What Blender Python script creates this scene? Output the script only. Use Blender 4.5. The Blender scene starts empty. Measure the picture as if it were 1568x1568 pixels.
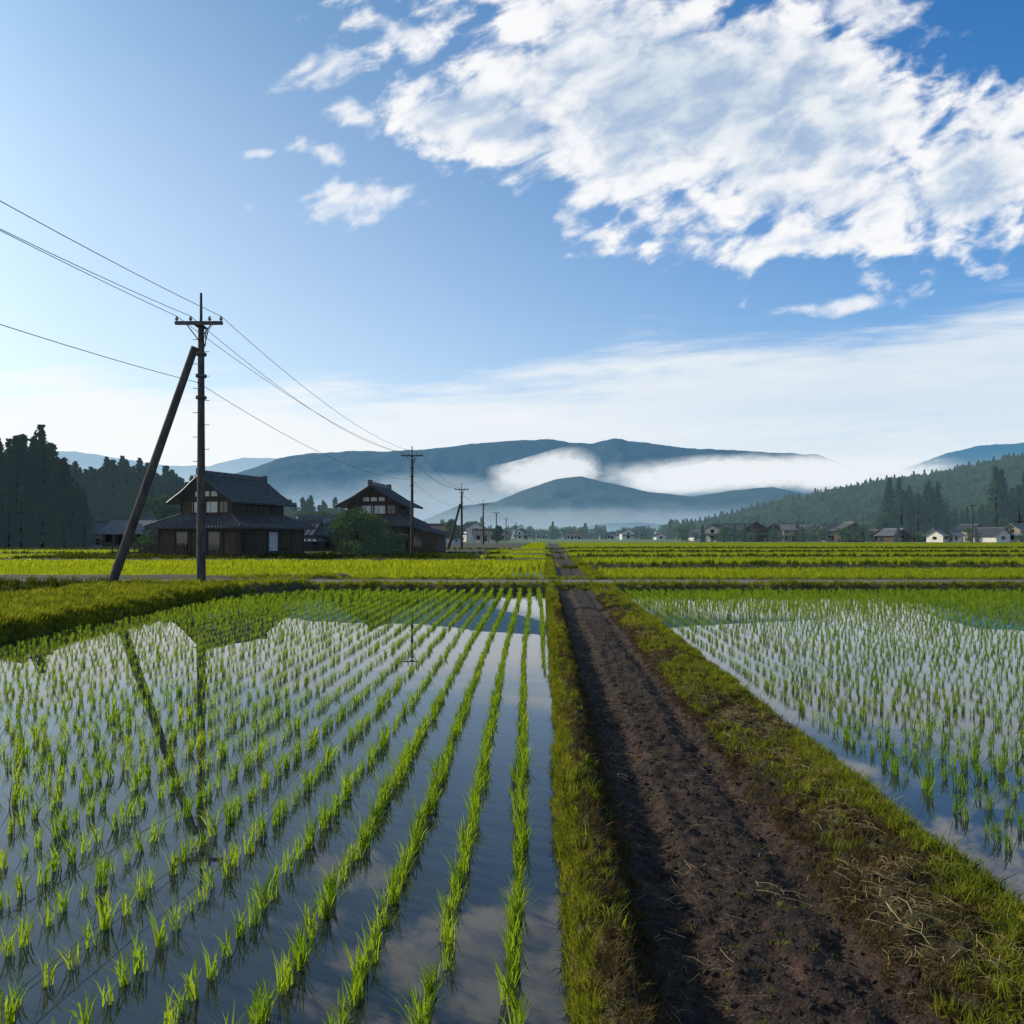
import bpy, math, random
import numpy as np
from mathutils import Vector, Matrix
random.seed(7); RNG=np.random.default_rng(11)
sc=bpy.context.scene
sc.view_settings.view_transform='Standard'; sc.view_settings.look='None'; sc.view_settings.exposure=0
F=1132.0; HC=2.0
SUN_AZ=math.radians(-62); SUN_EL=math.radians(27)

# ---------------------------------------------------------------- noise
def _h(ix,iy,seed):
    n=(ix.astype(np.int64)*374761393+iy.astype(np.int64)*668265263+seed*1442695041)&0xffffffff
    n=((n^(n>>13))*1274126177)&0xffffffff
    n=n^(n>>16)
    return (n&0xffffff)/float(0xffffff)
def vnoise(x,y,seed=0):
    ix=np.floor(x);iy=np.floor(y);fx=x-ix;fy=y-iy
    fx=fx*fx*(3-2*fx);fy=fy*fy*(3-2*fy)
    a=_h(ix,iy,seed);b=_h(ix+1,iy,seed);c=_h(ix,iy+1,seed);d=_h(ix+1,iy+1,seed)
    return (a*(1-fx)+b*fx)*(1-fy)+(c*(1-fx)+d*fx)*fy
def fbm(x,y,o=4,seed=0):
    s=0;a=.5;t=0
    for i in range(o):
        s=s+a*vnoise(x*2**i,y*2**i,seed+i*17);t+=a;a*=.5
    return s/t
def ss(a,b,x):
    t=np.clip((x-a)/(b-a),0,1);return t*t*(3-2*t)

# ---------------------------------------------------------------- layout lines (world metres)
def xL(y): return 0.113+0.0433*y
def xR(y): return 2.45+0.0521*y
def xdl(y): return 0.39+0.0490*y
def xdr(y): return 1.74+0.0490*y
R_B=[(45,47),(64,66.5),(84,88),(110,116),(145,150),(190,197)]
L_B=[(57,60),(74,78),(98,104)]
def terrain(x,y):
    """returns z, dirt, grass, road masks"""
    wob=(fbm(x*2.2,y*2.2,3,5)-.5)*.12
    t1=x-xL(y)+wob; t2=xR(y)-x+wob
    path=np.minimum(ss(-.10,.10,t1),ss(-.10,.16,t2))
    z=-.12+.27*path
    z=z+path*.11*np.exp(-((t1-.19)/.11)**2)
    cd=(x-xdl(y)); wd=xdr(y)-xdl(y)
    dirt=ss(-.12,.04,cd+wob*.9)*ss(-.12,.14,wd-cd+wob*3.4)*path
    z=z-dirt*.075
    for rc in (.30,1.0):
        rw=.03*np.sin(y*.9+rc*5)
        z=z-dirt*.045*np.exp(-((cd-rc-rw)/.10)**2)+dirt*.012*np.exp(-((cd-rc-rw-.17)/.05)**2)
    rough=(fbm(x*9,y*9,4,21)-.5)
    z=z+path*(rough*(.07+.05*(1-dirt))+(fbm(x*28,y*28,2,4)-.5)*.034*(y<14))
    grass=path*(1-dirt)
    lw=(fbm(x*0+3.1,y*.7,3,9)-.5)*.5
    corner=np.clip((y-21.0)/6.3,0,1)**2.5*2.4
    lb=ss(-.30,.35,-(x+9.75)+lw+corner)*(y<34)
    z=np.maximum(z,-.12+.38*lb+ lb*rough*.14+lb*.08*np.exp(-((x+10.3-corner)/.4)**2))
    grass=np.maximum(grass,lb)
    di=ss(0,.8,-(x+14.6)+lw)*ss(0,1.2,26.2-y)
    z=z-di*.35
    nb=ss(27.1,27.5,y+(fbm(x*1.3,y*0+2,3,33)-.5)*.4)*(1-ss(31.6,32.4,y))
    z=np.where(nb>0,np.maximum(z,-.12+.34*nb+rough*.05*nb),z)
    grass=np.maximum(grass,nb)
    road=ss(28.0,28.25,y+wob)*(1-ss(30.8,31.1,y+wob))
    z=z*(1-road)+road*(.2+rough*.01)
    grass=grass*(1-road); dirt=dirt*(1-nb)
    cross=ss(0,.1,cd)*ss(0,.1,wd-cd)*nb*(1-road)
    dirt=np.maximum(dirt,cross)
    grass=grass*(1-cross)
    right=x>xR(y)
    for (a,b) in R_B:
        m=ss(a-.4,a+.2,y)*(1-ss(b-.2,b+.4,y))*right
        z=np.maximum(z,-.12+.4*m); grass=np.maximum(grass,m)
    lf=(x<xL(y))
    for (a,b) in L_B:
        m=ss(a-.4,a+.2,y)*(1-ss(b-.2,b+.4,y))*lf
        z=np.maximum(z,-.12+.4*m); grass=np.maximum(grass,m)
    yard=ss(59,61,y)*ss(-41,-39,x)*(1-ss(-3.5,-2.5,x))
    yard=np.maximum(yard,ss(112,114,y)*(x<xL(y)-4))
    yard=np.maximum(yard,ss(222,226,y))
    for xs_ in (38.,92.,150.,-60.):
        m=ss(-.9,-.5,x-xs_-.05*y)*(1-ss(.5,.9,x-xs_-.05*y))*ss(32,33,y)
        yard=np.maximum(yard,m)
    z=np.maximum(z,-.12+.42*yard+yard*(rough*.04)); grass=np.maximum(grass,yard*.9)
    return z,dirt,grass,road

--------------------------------

Everything from the first line of the listing above through the line that contains "t=np.clip((x-a)/(b-a),0,1);return t*t*(3-2*t)" is to be restated word for word, minus the pictures.

What Blender Python script creates this scene? Output the script only. Use Blender 4.5. The Blender scene starts empty. Measure the picture as if it were 1568x1568 pixels.
import bpy, math, random
import numpy as np
from mathutils import Vector, Matrix
random.seed(7); RNG=np.random.default_rng(11)
sc=bpy.context.scene
sc.view_settings.view_transform='Standard'; sc.view_settings.look='None'; sc.view_settings.exposure=0
F=1132.0; HC=2.0
SUN_AZ=math.radians(-62); SUN_EL=math.radians(27)

# ---------------------------------------------------------------- noise
def _h(ix,iy,seed):
    n=(ix.astype(np.int64)*374761393+iy.astype(np.int64)*668265263+seed*1442695041)&0xffffffff
    n=((n^(n>>13))*1274126177)&0xffffffff
    n=n^(n>>16)
    return (n&0xffffff)/float(0xffffff)
def vnoise(x,y,seed=0):
    ix=np.floor(x);iy=np.floor(y);fx=x-ix;fy=y-iy
    fx=fx*fx*(3-2*fx);fy=fy*fy*(3-2*fy)
    a=_h(ix,iy,seed);b=_h(ix+1,iy,seed);c=_h(ix,iy+1,seed);d=_h(ix+1,iy+1,seed)
    return (a*(1-fx)+b*fx)*(1-fy)+(c*(1-fx)+d*fx)*fy
def fbm(x,y,o=4,seed=0):
    s=0;a=.5;t=0
    for i in range(o):
        s=s+a*vnoise(x*2**i,y*2**i,seed+i*17);t+=a;a*=.5
    return s/t
def ss(a,b,x):
    t=np.clip((x-a)/(b-a),0,1);return t*t*(3-2*t)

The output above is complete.